Other rescue horses may come from families that can no longer afford to keep them or whose riders have passed on. Some are the result of irresponsible breeding resulting in too many animals.

Some come to Mississippi Horse Rescue abused by former owners.

“They’re scared of everything,” Billingsley says. “Their basic instincts are skewed. They have to get over seeing you as a predator who might hurt them.”

The girls at this week’s camp are experienced riders, Billingsley says, who will be even more accomplished and comfortable with horses following the training.

Riding English style in shows and competitions, the girls know the basics of managing an already trained horse.

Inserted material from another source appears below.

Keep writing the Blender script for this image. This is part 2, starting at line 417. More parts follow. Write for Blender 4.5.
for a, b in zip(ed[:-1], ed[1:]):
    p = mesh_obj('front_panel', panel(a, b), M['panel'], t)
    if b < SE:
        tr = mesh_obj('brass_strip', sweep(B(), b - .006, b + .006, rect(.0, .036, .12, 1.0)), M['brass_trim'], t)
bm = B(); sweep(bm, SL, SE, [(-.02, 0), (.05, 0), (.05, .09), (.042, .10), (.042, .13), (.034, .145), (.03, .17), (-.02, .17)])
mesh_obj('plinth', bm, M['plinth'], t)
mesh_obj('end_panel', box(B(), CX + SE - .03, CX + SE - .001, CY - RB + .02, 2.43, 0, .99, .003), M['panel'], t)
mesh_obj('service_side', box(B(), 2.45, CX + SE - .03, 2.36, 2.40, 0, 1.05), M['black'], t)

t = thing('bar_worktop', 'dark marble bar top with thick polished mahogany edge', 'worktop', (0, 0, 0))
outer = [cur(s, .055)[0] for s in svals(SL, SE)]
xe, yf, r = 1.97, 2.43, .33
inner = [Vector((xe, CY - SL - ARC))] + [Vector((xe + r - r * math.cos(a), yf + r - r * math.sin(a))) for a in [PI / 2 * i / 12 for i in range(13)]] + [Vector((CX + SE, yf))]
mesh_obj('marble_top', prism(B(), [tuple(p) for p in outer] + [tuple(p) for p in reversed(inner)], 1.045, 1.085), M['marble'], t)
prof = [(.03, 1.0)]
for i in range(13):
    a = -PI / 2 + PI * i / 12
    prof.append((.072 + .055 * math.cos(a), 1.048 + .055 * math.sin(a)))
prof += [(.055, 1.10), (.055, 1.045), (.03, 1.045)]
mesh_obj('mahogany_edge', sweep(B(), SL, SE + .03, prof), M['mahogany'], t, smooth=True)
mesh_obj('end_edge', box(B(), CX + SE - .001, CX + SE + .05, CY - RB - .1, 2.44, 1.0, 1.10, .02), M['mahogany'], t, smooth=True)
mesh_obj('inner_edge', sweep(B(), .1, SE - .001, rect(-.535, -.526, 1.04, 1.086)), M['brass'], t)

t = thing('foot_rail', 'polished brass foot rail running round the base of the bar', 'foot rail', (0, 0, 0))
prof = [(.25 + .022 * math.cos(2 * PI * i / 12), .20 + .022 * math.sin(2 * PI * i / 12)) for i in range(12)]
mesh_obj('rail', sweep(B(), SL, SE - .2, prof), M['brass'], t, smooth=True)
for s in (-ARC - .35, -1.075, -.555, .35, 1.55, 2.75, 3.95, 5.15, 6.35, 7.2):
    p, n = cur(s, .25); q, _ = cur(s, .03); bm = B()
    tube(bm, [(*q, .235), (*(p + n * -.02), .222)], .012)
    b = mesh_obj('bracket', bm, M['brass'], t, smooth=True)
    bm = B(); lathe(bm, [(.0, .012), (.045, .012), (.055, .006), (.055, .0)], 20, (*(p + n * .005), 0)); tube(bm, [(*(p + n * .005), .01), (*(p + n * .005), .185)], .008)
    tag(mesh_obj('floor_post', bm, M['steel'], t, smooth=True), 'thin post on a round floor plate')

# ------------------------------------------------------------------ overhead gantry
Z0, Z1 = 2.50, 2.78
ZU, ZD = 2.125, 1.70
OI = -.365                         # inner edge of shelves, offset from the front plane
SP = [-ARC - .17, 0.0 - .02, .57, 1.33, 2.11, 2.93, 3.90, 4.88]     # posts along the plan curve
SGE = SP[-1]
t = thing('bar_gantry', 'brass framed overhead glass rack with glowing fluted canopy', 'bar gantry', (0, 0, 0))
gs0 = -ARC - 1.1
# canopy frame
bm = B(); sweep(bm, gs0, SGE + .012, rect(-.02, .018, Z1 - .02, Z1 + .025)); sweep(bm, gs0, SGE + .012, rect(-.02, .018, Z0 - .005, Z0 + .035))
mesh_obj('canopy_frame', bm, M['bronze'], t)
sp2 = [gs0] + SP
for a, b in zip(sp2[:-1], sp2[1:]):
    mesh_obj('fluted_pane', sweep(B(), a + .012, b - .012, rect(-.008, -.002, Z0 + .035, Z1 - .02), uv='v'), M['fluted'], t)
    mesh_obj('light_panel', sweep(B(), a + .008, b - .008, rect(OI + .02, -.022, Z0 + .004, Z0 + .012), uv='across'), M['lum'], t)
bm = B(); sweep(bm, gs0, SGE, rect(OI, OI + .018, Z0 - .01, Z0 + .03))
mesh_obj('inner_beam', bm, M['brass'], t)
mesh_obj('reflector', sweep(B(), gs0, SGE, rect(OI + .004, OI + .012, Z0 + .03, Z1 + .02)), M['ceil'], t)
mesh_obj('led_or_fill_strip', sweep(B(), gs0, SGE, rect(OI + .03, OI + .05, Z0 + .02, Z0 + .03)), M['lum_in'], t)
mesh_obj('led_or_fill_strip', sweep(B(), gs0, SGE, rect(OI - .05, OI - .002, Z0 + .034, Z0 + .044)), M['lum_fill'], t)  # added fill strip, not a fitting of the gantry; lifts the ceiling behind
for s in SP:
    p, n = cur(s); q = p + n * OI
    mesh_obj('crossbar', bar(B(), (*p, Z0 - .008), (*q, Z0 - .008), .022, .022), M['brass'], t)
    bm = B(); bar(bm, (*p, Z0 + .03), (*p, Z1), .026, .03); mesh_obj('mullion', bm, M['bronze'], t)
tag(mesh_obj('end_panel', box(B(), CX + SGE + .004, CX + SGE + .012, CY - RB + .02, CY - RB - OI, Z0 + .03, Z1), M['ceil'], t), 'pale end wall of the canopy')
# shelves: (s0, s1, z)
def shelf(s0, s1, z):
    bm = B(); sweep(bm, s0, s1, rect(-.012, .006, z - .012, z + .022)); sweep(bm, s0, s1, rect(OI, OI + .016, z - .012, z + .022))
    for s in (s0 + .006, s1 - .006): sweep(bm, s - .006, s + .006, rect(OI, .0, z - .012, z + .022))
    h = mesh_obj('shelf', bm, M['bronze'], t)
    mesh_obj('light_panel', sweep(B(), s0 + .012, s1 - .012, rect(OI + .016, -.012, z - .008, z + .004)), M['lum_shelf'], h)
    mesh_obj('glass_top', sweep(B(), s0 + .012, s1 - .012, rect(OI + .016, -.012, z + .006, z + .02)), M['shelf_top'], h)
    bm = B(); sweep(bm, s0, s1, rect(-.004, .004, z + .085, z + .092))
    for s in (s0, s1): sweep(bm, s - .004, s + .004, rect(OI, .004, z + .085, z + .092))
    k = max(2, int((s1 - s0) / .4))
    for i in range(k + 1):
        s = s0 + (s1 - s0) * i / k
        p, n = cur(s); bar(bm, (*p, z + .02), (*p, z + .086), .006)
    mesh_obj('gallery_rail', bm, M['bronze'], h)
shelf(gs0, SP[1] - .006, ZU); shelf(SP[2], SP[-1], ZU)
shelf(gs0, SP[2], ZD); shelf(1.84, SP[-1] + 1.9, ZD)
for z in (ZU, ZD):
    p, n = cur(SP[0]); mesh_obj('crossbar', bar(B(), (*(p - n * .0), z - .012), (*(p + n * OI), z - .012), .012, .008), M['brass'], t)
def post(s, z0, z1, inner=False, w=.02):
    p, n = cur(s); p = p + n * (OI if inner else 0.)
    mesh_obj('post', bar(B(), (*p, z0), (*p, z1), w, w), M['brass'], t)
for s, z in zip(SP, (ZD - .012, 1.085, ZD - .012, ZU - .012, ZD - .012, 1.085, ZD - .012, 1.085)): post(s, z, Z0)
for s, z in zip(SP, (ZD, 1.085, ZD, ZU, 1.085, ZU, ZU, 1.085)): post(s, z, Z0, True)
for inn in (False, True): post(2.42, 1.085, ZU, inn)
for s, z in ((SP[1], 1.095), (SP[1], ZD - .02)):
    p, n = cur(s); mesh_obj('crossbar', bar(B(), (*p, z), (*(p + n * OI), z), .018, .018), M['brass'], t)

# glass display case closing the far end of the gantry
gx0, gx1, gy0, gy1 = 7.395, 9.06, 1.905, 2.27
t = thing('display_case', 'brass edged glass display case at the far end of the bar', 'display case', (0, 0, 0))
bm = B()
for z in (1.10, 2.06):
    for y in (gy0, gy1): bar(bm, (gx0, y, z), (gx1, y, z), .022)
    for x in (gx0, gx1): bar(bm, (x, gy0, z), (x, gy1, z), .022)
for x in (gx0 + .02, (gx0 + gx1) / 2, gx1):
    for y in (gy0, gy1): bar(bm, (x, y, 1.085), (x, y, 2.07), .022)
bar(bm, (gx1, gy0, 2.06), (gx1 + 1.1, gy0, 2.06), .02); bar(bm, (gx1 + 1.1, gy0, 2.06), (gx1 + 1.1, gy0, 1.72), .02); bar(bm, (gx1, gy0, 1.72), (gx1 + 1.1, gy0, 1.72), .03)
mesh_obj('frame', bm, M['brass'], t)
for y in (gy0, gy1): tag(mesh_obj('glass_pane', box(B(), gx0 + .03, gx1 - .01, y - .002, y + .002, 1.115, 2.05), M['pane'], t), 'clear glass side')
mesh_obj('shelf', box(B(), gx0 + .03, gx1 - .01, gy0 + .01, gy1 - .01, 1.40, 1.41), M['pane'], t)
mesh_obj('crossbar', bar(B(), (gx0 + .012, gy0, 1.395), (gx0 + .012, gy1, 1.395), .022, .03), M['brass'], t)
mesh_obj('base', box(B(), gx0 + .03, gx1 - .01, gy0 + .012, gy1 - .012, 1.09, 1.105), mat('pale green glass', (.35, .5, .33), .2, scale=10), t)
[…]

What they’re learning here, Billingsley says, is how to mold a horse that hasn’t been trained, or that might have been traumatized and displaced, requiring it to be completely retrained.

“The horse wants and needs a leader.”

“Horses can’t speak English. These girls are going to have to learn to speak horse,” says Galey.

Abby Donahoe is riding Ivy without a lead now, carefully interpreting Galey’s instructions on pressure and release, on how to guide her successfully.

“We keep it soft in this initial training,” Billingsley says, pointing out that Ivy doesn’t have a bit in her mouth and is being guided strictly by touch. Galey is pleased.

“There’s a lot going on here,” she says. “Ivy is only 2 years old. She’s green. This is only the second time she’s been ridden. And it’s been raining and storming.”

After several successful turns around the ring, Abby dismounts and guides Ivy into the barn. Another horse and rider prepare to take their place, and Abby accepts congratulations from her cohorts.

The rain and sky have lightened up, and Ivy looks relieved as she stands steady next to Abby.

Outside the barn, several horses stand still as statues, drenched by the rain on top, dry beneath their wide stomachs. Billingsley looks around, smiling.

“These horses will help these girls be better riders.”